One of the targets of the study is to reveal the determinants of women’s
paid employment outside the home and their decision on whether they
will continue working or not. Another target is to comprehend the impact
of Turkish and Syrian women’s collaboration experiences on racism and
xenophobia.
Within the framework of the research, 38 in-depth semi-structured interviews
were conducted, and six focus group meetings were held. While nearly 40%
of the participants are in 26-35 age group and 27% are in 36-45 age group,
63% of the participants are married. Eighteen women worked in the textile
sector, 18 served in the services sector and 7 managed their own business,
7 worked as cleaning workers and 5 were unemployed at the time of the
interview.
Determinants of the paid employment and continuation of working outside
the home are common for Turkish and Syrian women. Market conditions
and gender regimes do not only establish the works and working conditions
accessible by women, but also determine whether women will remain a
member of the working life or not.
Working conditions and the gender regime are the most important
determinants for remaining a member of the working life. In addition to
working at low-paying and uninsured jobs, deeming home and children care
the responsibility of solely women and the absence of public services to
ease such burden result in women’s working for as long as they have to, in
the cases of both Turkish and Syrian women. Marriage, having children or
economic distress become, therefore, the reasons for quitting work on the
women’s side.
Whereas jobs and working conditions of Turkish and Syrian women have
commonalities, it is seen that education levels of Turkish women are lower
than those of Syrian women, which demonstrate how refugees have to work
at jobs that require less qualifications than they actually have.
The Temporary Protection regime for Syrian refugees create and maintain
the informal employment conditions that make Syrians vulnerable to being
exploited as the precarious labor force needed in the market.
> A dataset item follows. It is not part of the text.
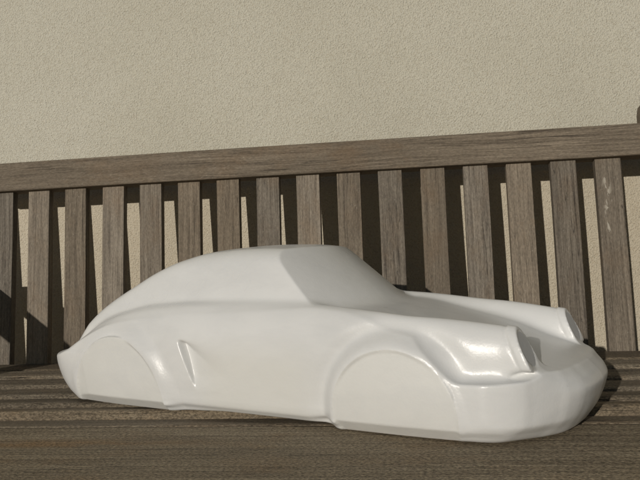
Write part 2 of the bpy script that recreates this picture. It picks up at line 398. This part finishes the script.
# cabin
roofc = pchip([-1020, -960, -850, -700, -420, 0, 164, 400, 687, 1000, 1250, 1400, 1500],
              [400, 420, 475, 622, 848, 1052, 1124, 1200, 1248, 1258, 1250, 1230, 1202])
roof = norm(Z - col(roofc(x1)) + 34 * (Bv / 480) ** 2)
wg = pchip([700, 865, 1000, 1120, 1220, 1300], [690, 632, 590, 545, 487, 430])
tp = pchip([-1000, -700, -400, 0, 500, 1000, 2000], [0.70, 0.80, 0.88, 0.95, 1.0, 1.0, 0.985])
gside = norm(Bv - rowz(wg(z1)) * col(tp(x1)))
wind = norm(X - (1405 + (1225 - Z) * 1.27) + 5.6e-4 * Bv ** 2)
G = smax(smax(roof, gside, 75.0), wind, 5.0)
G = smax(G, tail + 0.0, 30.0)
body = smin(body, G, 46.0)
# flared arches, fender step and the flat wheel panels
FW = (2258.0, 247.0, 384.0); RW = (38.0, 168.0, 479.0)
disp = np.zeros((len(gx), len(gz)), np.float32)
x2, z2 = x1[:, None], z1[None, :]
r_ = np.hypot(x2 - FW[0], z2 - FW[1])
wgt = sstep(-0.30, 0.50, (-(x2 - FW[0]) * 0.6 + (z2 - FW[1]) * 0.8) / np.maximum(r_, 1))
disp += wgt * (34.0 * sstep(FW[2] + 105, FW[2] + 4, r_) - 28.0 * np.exp(-((r_ - FW[2] - 98) / 62.0) ** 2)) + (1 - wgt) * 8.0 * sstep(FW[2] + 60, FW[2] + 4, r_)
r_ = np.hypot(x2 - RW[0], z2 - RW[1])
mr = sstep(RW[0] - 60, RW[0] + 260, x2)
disp += (10.0 + 30.0 * mr) * sstep(RW[2] + 128, RW[2] + 4, r_)
for C_ in (FW, RW):
    disp -= 70.0 * sstep(C_[2] - 6, C_[2] - 40, np.hypot(x2 - C_[0], z2 - C_[1]))
xl = 655 + (621 - z2) * 0.42
d_ = x2 - xl
fade = sstep(640, 604 - np.clip(d_ - 40, 0, 300) * 0.9, z2) * sstep(285, 410, z2)
wz_ = 12 + 26 * sstep(360, 600, z2)
disp -= ((24 + 30 * sstep(300, 560, z2)) * np.exp(-np.maximum(d_ - 30, 0) / 170.0) * np.clip(sstep(0, 1, (d_ + 3) / wz_), 0, 1)) * fade
body = body - disp[:, None, :] * sstep(560, 700, Bv)
# underside
zb = pchip([-1100, 480, 750, 1050, 1700, 1900, 3300], [ZB, ZB, 148, 162, 158, ZB, ZB])
body = smax(body, norm(col(zb(x1)) - Z), 12.0 + 10.0 * sstep(2300, 2900, X))
body = smax(body, -dish, 4.0)
for (cx_, cz_, R_), B0_, fr in ((FW, 810.0, 1), (RW, 825.0, 0)):
    r_ = np.sqrt((X - cx_) ** 2 + (Z - cz_) ** 2)
    if fr: pl = B0_ - (np.sqrt((X - 2380) ** 2 + 150.0 ** 2) + X - 2380) * 0.5 * 0.095
    else: pl = B0_ - (np.sqrt((X + 140) ** 2 + 150.0 ** 2) - X - 140) * 0.5 * 0.105
    pl = pl - np.maximum(430 - Z, 0) ** 2 * 0.00050
    pl = pl - np.maximum(203 - Z, 0) * 0.80
    pan = smax(r_ - R_, norm(Bv - pl), 5.0)
    pan = np.maximum(np.maximum(pan, ZB - Z), 560 - Bv)
    pan = np.maximum(pan, tail + 2.0)
    body = smin(body, pan.astype(np.float32), 8.0)
# hidden plinth so that the sill region rests on the seat too
body = np.minimum(body, np.maximum(np.maximum(np.maximum(Bv - 600, ZB - Z), np.abs(X - 1200) - 800), Z - 400)).astype(np.float32)

full = np.concatenate([body[:, ::-1, :], body], axis=1)
gy = np.concatenate([-gb[::-1], gb])

def surface_nets(F, gx, gy, gz):
    s = F < 0
    nx, ny, nz = F.shape
    cnt = np.zeros((nx-1, ny-1, nz-1), np.uint8); 
    for i in (0, 1):
        for j in (0, 1):
            for k in (0, 1): cnt += s[i:nx-1+i, j:ny-1+j, k:nz-1+k]
    act = np.argwhere((cnt > 0) & (cnt < 8))
    idx = -np.ones(cnt.shape, np.int32); idx[tuple(act.T)] = np.arange(len(act))
    acc = np.zeros((len(act), 3)); n = np.zeros(len(act))
    corners = [(i, j, k) for i in (0, 1) for j in (0, 1) for k in (0, 1)]
    for a in corners:
        for ax in range(3):
            if a[ax] == 1: continue
            b = list(a); b[ax] = 1
            pa = act + np.array(a); pb = act + np.array(b)
            fa = F[tuple(pa.T)]; fb_ = F[tuple(pb.T)]
            m = (fa < 0) != (fb_ < 0)
            t = np.where(m, fa / np.where(m, fa - fb_, 1), 0)
            q = pa.astype(float); q[:, ax] += t
            acc += q * m[:, None]; n += m
    v = acc / n[:, None]
    ax_ = (gx, gy, gz)
    V = np.stack([np.interp(v[:, k], np.arange(len(ax_[k])), ax_[k]) for k in range(3)], 1)
    faces = []
    for ax in range(3):
        o1, o2 = [(1, 2), (2, 0), (0, 1)][ax]
        sl0 = [slice(None)] * 3; sl1 = [slice(None)] * 3
        sl0[ax] = slice(0, -1); sl1[ax] = slice(1, None)
        ch = s[tuple(sl0)] != s[tuple(sl1)]
        e = np.argwhere(ch)
        e = e[(e[:, o1] > 0) & (e[:, o2] > 0) & (e[:, o1] < F.shape[o1] - 1) & (e[:, o2] < F.shape[o2] - 1)]
        d1 = np.zeros(3, int); d1[o1] = 1; d2 = np.zeros(3, int); d2[o2] = 1
        q = np.stack([idx[tuple((e - d1 - d2).T)], idx[tuple((e - d2).T)], idx[tuple(e.T)], idx[tuple((e - d1).T)]], 1)
        inside0 = s[tuple(e.T)]
        q[~inside0] = q[~inside0][:, ::-1]
        faces.append(q)
    return V, np.concatenate(faces)

V, Q = surface_nets(full, gx.astype(float), gy.astype(float), gz.astype(float))
# light relaxation (Taubin) takes out the grid ripple
ed = np.concatenate([Q[:, [0, 1]], Q[:, [1, 2]], Q[:, [2, 3]], Q[:, [3, 0]]])
deg = np.bincount(ed.ravel(), minlength=len(V)).astype(float)
def lap(V):
    o = np.zeros_like(V)
    for k in range(3):
        o[:, k] = np.bincount(ed[:, 0], V[ed[:, 1], k], len(V)) + np.bincount(ed[:, 1], V[ed[:, 0], k], len(V))
    return o / deg[:, None] - V
for _ in range(5):
    V = V + 0.55 * lap(V); V = V - 0.56 * lap(V)

# split the faces into body, wheel panels and headlights
cen = V[Q].mean(1)
nrm = np.cross(V[Q[:, 2]] - V[Q[:, 0]], V[Q[:, 3]] - V[Q[:, 1]])
nrm /= np.linalg.norm(nrm, axis=1)[:, None] + 1e-9
part = np.zeros(len(Q), int)
pn = 1; circles = []
for (cx_, cz_, R_) in (FW, RW):
    for s_ in (-1, 1):
        m = (np.hypot(cen[:, 0] - cx_, cen[:, 2] - cz_) < R_ - 3) & (cen[:, 1] * s_ > 690) & (nrm[:, 1] * s_ > 0.3)
        part[m] = pn; circles.append((pn, cx_, cz_, R_ - 3)); pn += 1
HZ = 622.0
for s_ in (-1, 1):
    fx = 2950 - (cen[:, 2] - 635) * 0.42
    m = (cen[:, 0] - fx > -34) & (cen[:, 0] - fx < 12) & (np.hypot(cen[:, 1] - s_ * 549, (cen[:, 2] - HZ) * 0.93) < 84)
    part[m] = pn
    a = np.unique(Q[part == pn]); b = np.unique(Q[part == 0]); sh_ = np.intersect1d(a, b)
    dy, dz_ = V[sh_, 1] - s_ * 549, (V[sh_, 2] - HZ) * 0.93; r_ = np.hypot(dy, dz_)
    k = np.abs(r_ - 84) < 14
    V[sh_[k], 1] = s_ * 549 + dy[k] / r_[k] * 84; V[sh_[k], 2] = HZ + dz_[k] / r_[k] * 84 / 0.93
    pn += 1
for (pn_, cx_, cz_, R_) in circles:      # clean circular seam
    a = np.unique(Q[part == pn_]); b = np.unique(Q[part == 0]); sh_ = np.intersect1d(a, b)
    dx, dz_ = V[sh_, 0] - cx_, V[sh_, 2] - cz_; r_ = np.hypot(dx, dz_)
    k = (V[sh_, 2] > ZB + 12) & (np.abs(r_ - R_) < 14)
    V[sh_[k], 0] = cx_ + dx[k] / r_[k] * R_; V[sh_[k], 2] = cz_ + dz_[k] / r_[k] * R_

# placement of the sculpture on the bench
hd = -0.4314; s_new = 0.1459 / (1141.0 - ZB)
chd, shd = math.cos(hd), math.sin(hd)
cam_l = (0.6245, -1.0303, 0.1459)
ox = cam_l[0] - s_new * (4004 * chd + 4200 * shd)
oy = cam_l[1] - s_new * (4004 * shd - 4200 * chd)
S = s_new * K
car = empty('car_sculpture', W(ox, oy, 0.0008), hd)
car['label'] = 'white featureless sports car model with smooth filled wheel arches resting on the bench seat'
car['category'] = 'sculpture'

def part_mesh(name, sel, mat):
    f = Q[sel]; u, inv = np.unique(f, return_inverse=True); inv = inv.reshape(f.shape)
    v = V[u].copy()
    v[:, 2] += 0.008 * (v[:, 1] + 700) * sstep(ZB, 460, v[:, 2]) - ZB
    v *= S
    me = bpy.data.meshes.new(name); me.from_pydata(v.tolist(), [], inv.tolist()); me.update()
    me.polygons.foreach_set('use_smooth', [True] * len(me.polygons))
    return link(name, me, mat, car)
bodyo = part_mesh('body', part == 0, M_W)
for i in range(1, 5): part_mesh('wheel_panel', part == i, M_P)
for i in range(5, 7): part_mesh('headlight', part == i, M_G)

# ------------------------------------------------------------------ light
kx, kz = 0.332, 0.222
dirv = Vector((kx, 1.0, -kz)).normalized()            # direction the light travels
el = math.asin(-dirv.z)
to_sun = -dirv
sun = bpy.data.lights.new('sun', 'SUN'); sun.energy = 4.2; sun.angle = math.radians(0.53); sun.color = (1.0, 0.94, 0.86)
so = bpy.data.objects.new('sun', sun); COL.objects.link(so)
so.rotation_euler = to_sun.to_track_quat('Z', 'Y').to_euler(); so.location = (0, -4, 4)
w = bpy.data.worlds.new('World'); SC.world = w; w.use_nodes = True
nt = w.node_tree; bg = nt.nodes['Background']
sky = nt.nodes.new('ShaderNodeTexSky'); sky.sky_type = 'NISHITA'; sky.sun_disc = False; sky.dust_density = 0.3
sky.sun_elevation = el
sky.sun_rotation = math.atan2(to_sun.x, to_sun.y)
nt.links.new(sky.outputs[0], bg.inputs[0]); bg.inputs[1].default_value = 0.055

# ------------------------------------------------------------------ camera
f_, yaw, pitch, roll = 684.94, -0.1348, -0.0297, -0.0408
cy_, sy_, cp_, sp_ = math.cos(yaw), math.sin(yaw), math.cos(pitch), math.sin(pitch)
fw = Vector((sy_ * cp_, cy_ * cp_, -sp_)); r0 = Vector((cy_, -sy_, 0)); u0 = r0.cross(fw)
c_, s_ = math.cos(roll), math.sin(roll)
rr = r0 * c_ + u0 * s_; uu = -r0 * s_ + u0 * c_
mw = Matrix(((rr.x, uu.x, -fw.x, 0), (rr.y, uu.y, -fw.y, 0), (rr.z, uu.z, -fw.z, 0), (0, 0, 0, 1)))
mw.translation = W(*cam_l)
cam = bpy.data.cameras.new('camera'); co = bpy.data.objects.new('camera', cam); COL.objects.link(co)
co.matrix_world = mw
cam.sensor_width = 36.0; cam.lens = f_ / 640 * 36.0; cam.clip_start = 0.02; cam.clip_end = 300
SC.camera = co
SC.view_settings.view_transform = 'Standard'; SC.view_settings.look = 'None'
SC.view_settings.exposure = -0.83; SC.view_settings.gamma = 1.0
SC.view_settings.use_curve_mapping = False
Informal market conditions cause positioning Turkish and Syrian people as
two separate groups in competition with each other to make a living. Finding
a job and generating income within sectors where informal employment and
exploitation are high, particularly like the textile sector, pave the way for
conflicts and hostilities between Turkish people and Syrians.
There are substantial restrictions preventing self-reliance programs, which
mainly focus on providing skills and professions, enabling labor force market
accessible and encouraging entrepreneurship for both Turkish and Syrian
people, from making a lasting effect on the living conditions of the target
group, regardless of the market conditions.
Discourses and representations produced and extended by politicians
and the media seem to occupy a significant place in the hostile and racist
attitudes against Syrian refugees.
The research presents the limitations of the assumption that social contact
is the key to cohabitation on the basis of equality, by reducing racism and
hostility. Poverty and precarity, as well as competition and struggling to
survive under the market conditions, restrain physical intimacy at workplace
and neighborhood from turning into contact and empathy. It seems
impossible that physical intimacy could evolve into social contact and social
contact into cohabitation, without protective and supportive mechanisms
and policies for both Turkish and Syrian people.